++++ EXERCISE MATERIAL

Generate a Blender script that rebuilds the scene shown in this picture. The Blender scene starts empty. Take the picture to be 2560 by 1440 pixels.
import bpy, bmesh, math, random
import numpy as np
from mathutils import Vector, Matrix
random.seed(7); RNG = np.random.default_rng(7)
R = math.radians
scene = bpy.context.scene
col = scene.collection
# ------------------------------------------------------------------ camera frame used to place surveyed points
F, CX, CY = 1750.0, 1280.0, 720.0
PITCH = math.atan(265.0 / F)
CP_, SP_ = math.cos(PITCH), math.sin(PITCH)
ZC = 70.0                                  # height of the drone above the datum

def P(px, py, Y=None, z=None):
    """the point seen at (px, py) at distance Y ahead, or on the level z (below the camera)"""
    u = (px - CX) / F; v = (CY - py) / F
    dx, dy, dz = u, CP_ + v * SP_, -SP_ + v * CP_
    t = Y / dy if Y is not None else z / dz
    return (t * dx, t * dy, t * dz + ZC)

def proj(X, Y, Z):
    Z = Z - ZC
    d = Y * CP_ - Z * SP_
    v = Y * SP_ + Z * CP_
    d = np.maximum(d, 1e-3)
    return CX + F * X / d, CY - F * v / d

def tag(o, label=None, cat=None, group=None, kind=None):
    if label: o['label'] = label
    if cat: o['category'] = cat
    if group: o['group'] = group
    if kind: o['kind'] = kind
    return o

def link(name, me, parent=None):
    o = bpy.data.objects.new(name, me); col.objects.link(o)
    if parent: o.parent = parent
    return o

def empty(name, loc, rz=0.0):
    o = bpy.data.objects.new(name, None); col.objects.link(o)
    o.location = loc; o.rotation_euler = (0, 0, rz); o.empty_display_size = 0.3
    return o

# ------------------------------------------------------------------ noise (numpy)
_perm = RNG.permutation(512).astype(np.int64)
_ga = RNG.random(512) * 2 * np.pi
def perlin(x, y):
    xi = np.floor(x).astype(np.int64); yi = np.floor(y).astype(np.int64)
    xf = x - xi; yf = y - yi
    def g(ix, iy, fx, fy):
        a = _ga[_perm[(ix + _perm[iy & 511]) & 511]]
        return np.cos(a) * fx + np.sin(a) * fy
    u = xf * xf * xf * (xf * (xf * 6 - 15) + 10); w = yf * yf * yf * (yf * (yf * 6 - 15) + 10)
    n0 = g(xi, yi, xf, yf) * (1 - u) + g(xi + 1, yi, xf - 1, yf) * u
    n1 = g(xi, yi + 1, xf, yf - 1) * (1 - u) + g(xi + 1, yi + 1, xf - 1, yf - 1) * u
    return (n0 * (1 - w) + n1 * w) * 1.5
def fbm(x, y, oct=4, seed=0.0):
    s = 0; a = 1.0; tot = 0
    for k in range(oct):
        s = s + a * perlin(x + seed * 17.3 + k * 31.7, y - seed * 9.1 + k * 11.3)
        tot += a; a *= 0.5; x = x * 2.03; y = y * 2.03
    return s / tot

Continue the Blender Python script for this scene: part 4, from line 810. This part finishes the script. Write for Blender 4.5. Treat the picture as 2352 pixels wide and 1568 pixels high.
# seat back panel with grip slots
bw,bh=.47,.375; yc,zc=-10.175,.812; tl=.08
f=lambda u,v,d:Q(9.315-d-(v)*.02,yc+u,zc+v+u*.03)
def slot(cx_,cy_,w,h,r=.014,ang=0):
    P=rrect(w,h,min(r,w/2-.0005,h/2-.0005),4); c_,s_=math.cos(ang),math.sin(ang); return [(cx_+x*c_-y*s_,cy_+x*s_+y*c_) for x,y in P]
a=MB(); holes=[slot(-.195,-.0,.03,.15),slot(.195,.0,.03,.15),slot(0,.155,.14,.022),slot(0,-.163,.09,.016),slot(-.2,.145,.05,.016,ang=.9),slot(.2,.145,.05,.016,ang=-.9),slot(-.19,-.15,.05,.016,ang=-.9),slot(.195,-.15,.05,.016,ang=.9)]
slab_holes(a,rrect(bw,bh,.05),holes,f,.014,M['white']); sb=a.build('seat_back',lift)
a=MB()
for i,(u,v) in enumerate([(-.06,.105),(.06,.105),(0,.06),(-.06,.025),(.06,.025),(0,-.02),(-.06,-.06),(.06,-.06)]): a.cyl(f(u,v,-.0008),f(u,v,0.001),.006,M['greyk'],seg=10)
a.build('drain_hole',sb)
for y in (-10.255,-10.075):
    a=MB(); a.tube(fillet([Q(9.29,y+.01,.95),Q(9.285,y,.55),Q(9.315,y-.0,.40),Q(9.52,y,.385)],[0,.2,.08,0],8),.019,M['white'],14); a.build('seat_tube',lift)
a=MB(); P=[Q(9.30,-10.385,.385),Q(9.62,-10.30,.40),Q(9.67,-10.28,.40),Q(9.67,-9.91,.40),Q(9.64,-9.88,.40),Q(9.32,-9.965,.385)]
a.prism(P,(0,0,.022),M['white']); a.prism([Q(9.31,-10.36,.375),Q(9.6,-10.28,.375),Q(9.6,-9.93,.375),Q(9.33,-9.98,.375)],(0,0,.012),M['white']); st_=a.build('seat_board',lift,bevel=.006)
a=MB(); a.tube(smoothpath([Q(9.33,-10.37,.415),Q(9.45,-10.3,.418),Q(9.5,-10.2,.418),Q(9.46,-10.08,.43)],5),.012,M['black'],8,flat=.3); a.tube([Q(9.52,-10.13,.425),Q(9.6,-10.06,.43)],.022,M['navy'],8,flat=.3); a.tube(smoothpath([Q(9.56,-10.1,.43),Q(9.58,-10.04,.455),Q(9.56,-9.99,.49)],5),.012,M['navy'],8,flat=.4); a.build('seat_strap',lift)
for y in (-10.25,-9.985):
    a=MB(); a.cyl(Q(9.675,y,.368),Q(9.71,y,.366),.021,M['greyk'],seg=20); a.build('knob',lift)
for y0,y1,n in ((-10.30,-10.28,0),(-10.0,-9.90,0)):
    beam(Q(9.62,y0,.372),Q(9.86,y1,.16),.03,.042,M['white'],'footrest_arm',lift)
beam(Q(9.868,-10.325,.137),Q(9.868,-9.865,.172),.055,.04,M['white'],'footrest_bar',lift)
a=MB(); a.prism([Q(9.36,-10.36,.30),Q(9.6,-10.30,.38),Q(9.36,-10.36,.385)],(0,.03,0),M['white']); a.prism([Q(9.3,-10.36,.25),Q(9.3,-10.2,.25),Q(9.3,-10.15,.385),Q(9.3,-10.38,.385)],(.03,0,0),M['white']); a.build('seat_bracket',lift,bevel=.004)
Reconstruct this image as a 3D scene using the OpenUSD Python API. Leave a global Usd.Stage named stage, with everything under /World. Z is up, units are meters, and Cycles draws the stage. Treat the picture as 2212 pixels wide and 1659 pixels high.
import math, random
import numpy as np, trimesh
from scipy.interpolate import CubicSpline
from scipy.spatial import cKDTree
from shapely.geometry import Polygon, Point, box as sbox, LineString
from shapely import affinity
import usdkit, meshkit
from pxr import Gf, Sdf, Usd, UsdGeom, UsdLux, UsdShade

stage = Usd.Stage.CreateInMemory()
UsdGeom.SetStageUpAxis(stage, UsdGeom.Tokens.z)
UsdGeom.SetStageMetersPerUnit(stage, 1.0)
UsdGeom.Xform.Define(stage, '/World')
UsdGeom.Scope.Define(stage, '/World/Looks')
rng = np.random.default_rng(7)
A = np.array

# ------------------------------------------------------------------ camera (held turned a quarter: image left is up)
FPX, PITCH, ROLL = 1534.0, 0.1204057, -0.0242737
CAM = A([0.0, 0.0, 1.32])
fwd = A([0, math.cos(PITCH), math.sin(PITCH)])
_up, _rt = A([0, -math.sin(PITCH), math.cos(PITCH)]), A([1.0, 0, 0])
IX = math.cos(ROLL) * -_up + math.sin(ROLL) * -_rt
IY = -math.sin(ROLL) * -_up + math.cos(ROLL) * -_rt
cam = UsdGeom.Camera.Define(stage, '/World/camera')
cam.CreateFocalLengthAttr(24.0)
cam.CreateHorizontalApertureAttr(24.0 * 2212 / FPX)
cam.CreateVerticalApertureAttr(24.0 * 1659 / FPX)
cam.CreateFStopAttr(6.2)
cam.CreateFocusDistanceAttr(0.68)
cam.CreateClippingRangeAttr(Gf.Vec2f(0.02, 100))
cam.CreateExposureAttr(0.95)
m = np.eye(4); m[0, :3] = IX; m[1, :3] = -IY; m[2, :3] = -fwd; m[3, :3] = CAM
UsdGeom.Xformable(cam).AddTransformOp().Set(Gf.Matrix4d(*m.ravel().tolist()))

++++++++

GIVEN PROBLEM
Return a word-for-word copy of the lines from the beginning of the listing to the line holding "above the datum", both kept.

SOLUTION FOR THIS TASK
Generate a Blender script that rebuilds the scene shown in this picture. The Blender scene starts empty. Take the picture to be 2560 by 1440 pixels.
import bpy, bmesh, math, random
import numpy as np
from mathutils import Vector, Matrix
random.seed(7); RNG = np.random.default_rng(7)
R = math.radians
scene = bpy.context.scene
col = scene.collection
# ------------------------------------------------------------------ camera frame used to place surveyed points
F, CX, CY = 1750.0, 1280.0, 720.0
PITCH = math.atan(265.0 / F)
CP_, SP_ = math.cos(PITCH), math.sin(PITCH)
ZC = 70.0                                  # height of the drone above the datum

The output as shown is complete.